Exercise description => Pick out each line of the records that includes the string "This", and copy it.

Provided data =>

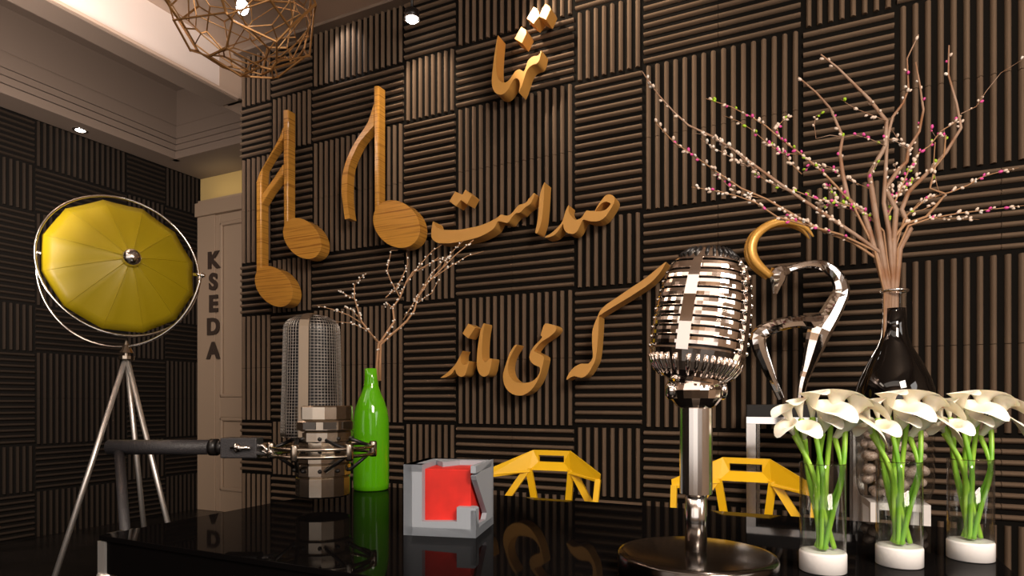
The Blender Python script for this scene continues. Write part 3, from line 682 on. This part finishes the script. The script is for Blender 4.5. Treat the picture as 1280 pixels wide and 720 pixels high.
# ================================================================== GREY AND RED CUBE
def cube_obj():
    S = .168; c = Vector((-.765, 1.262, TZ)); R = Matrix.Translation(c) @ Matrix.Rotation(math.radians(14), 4, 'Z') @ Matrix.Translation((-S/2, -S/2, 0)) @ Matrix.Diagonal((1, 1, .945, 1))
    t = thing('cube_ornament', c, 'grey cube with cut-out faces showing a red cube inside, standing on the table', 'ornament')
    T = .021; w = .026/.158*S
    def P(x, y, z): return R @ Vector((x*S, y*S, z*S))
    def slab(mb, pts, axis, out=0.0, th=T/S):
        # pts on a face, normalised; axis gives inward direction
        a = [P(*p) for p in pts]; off = (P(*[p+q*th for p, q in zip(pts[0], axis)])-a[0]); mb.prism(a, off)
    mb = MB()
    # front (y=0): U frame with open top, corner block low right
    slab(mb, [(0, 0, 0), (1, 0, 0), (1, 0, .40), (.97, 0, .42), (.74, 0, .42), (.74, 0, .22), (.26, 0, .20), (.26, 0, 1), (0, 0, 1)], (0, 1, 0), th=.16)
    # right face (x=1)
    slab(mb, [(1, 0, 0), (1, 1, 0), (1, 1, 1), (1, .0, .86), (1, .04, .80), (1, .60, .24), (1, .52, .16), (1, .10, .18), (1, 0, .38)], (-1, 0, 0), th=.07)
    # top frame
    slab(mb, [(0, 0, 1), (.26, 0, 1), (.24, .66, 1), (.42, .40, 1), (.58, .70, 1), (.93, .74, 1), (.93, .0, .999), (1, 0, .999), (1, 1, 1), (0, 1, 1)], (0, 0, -1), th=.10)
    slab(mb, [(0, 0, 0), (0, 1, 0), (0, 1, 1), (0, 0, 1)], (1, 0, 0), th=.12); slab(mb, [(0, 1, 0), (1, 1, 0), (1, 1, 1), (0, 1, 1)], (0, -1, 0), th=.12)
    slab(mb, [(0, 0, 0), (1, 0, 0), (1, 1, 0), (0, 1, 0)], (0, 0, 1), th=.12)
    mb.build('frame', M['grey'], t)
    mb = MB(); mb.box(.13*S, .9*S, .12*S, .88*S, .10*S, .93*S, R); mb.build('core', M['red'], t, bevel=.001)
cube_obj()

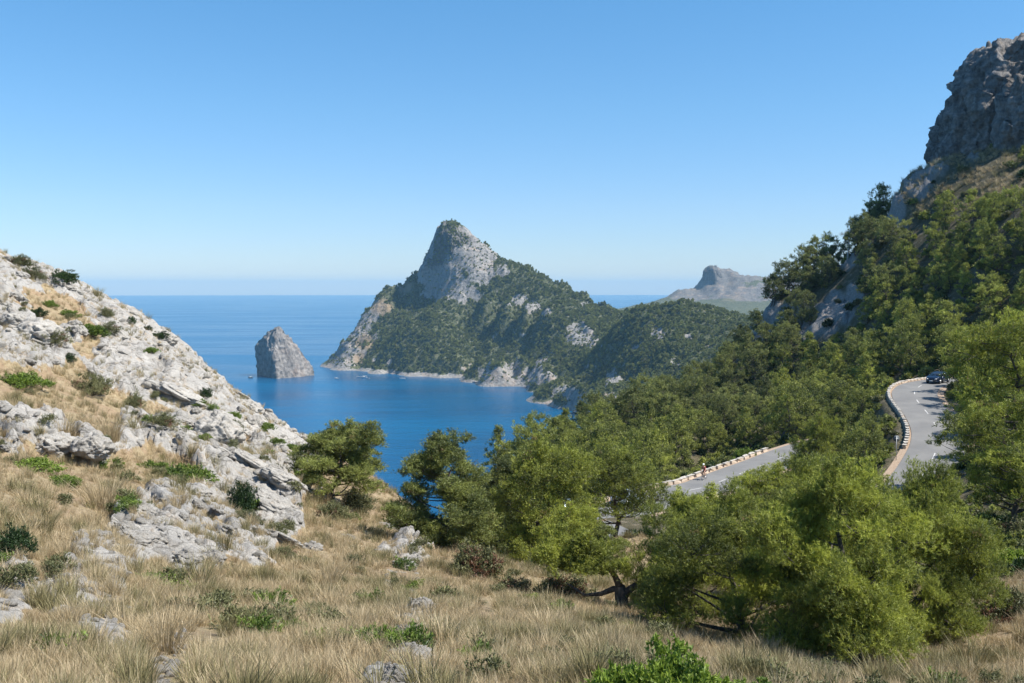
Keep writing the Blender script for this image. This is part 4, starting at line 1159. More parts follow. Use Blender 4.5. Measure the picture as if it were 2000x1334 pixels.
size = (0.34 + 0.50 * np.clip(patch2 + 0.45, 0, 1.1) + 0.22 * rs.rand(n)) * np.where(tus, 1.55, 1.0) * (1 + np.clip(r - 25, 0, 50) * 0.006)
pick = rs.randint(0, 4, n)
pick = np.where(((patch2 + 0.5 * patch + 0.25 * rs.normal(size=n) > 0.36) | (tus & (clump[2] < 0.24))), 4 + rs.randint(0, 2, n), pick)
eul = np.stack([rs.normal(size=n) * 0.12, rs.normal(size=n) * 0.12 - 0.06, rs.rand(n) * 6.28], -1)
scatter('dry_grass', 'straw coloured dry grass over the slope', P - (0, 0, 0.02), size, eul, pick, TUFTS)
print('GRASS', n)

# stones lying about the rocky slope
def rock_mesh(seed, sub=3, flat=0.6, rough=1.0, long_=1.0):
    bm = bmesh.new(); bmesh.ops.create_icosphere(bm, subdivisions=sub, radius=1.0)
    co = np.array([v.co[:] for v in bm.verts]); f = np.array([[v.index for v in q.verts] for q in bm.faces]); bm.free()
    d = unit(co)
    k = 0.42 * (ridged(d * 0.9 + seed, 4, seed) - 0.5) + 0.34 * (worley(d * 1.25 + seed * 3.1, seed)[2] - 0.5) + 0.14 * (worley(d * 3.2 + seed, seed + 1)[2] - 0.5) + 0.10 * fbm(d * 5 + seed, 3, seed + 2)
    f1, f2, _ = worley(d * 1.25 + seed * 3.1, seed)
    k = k - 0.16 * smooth(0.12, 0.0, f2 - f1) * rough
    co = d * (1 + k[:, None] * rough) * np.array((long_, 1.0, flat))
    return mesh_np('limestone_rock', co, f, None, True, ROCKMAT)
tR = NT('limestone_rock')
cR = tR.coords(1.0); rnd = tR.n('ShaderNodeObjectInfo').outputs['Random']
nA = tR.noise(cR, 2.2, 8, 0.65); nB = tR.noise(cR, 9.0, 7, 0.72, 0.5); nC = tR.noise(tR.coords((1.2, 3.0, 2.0)), 1.6, 5, 0.6, 1.0)
cl = tR.ramp(nA, [(0.25, (0.26, 0.243, 0.218)), (0.42, (0.37, 0.347, 0.31)), (0.60, (0.46, 0.432, 0.388)), (0.8, (0.54, 0.508, 0.455))])
cl = tR.mix(tR.ramp(nB, [(0.26, 0.6), (0.38, 0.0)]), cl, (0.18, 0.17, 0.158))
cl = tR.mix(tR.ramp(nC, [(0.58, 0.0), (0.72, 0.5)]), cl, (0.45, 0.33, 0.22))
cl = tR.mix(tR.math('MULTIPLY', rnd, 0.35), cl, (0.40, 0.37, 0.33))
ROCKMAT = tR.set(Base_Color=cl, Roughness=0.93, Normal=tR.bump(nB, 0.8, 0.12, tR.bump(nC, 0.5, 0.18)))
ROCKS = [rock_mesh(401, 5, 0.60), rock_mesh(402, 5, 0.5, 1.1, 1.5), rock_mesh(403, 5, 0.75), rock_mesh(404, 5, 0.42, 1.0, 1.9), rock_mesh(405, 5, 0.55, 1.2, 1.2)]
PEB = [rock_mesh(411, 2, 0.6), rock_mesh(412, 2, 0.7, 1.0, 1.4), rock_mesh(413, 2, 0.5, 1.1, 1.2)]

rs = np.random.RandomState(321)
n = 9000
r = np.exp(rs.uniform(math.log(6), math.log(75), n)); th = rs.uniform(R(-31), R(12), n)
x, y = r * np.sin(th), r * np.cos(th)
P = v3(x, y, ground(x, y)); gk = ground(x, y, _GR); px_, py_ = proj(P)
path = np.zeros(n)
for (a, b, rr) in [(800, 1215, 30), (790, 1300, 40), (815, 1250, 25), (330, 1300, 60), (200, 1150, 60), (270, 1080, 50)]:
    path = np.maximum(path, np.exp(-(((px_ - a) / rr) ** 2 + ((py_ - b) / rr) ** 2)))
keep = ((gk > 0.3) & (rs.rand(n) < 0.6)) | (path > rs.rand(n))
P = P[keep]; n = len(P)
sz = 0.03 + 0.11 * rs.rand(n) ** 2.5
scatter('rubble', 'small broken limestone between the outcrops', P + (0, 0, 0.01), sz * np.clip(np.hypot(P[:, 0], P[:, 1]) / 22, 0.6, 2.2), rs.rand(n, 3) * 6.28 * (0.15, 0.15, 1), rs.randint(0, 3, n), PEB)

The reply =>
The Blender Python script for this scene continues. Write part 3, from line 682 on. This part finishes the script. The script is for Blender 4.5. Treat the picture as 1280 pixels wide and 720 pixels high.
Keep writing the Blender script for this image. This is part 4, starting at line 1159. More parts follow. Use Blender 4.5. Measure the picture as if it were 2000x1334 pixels.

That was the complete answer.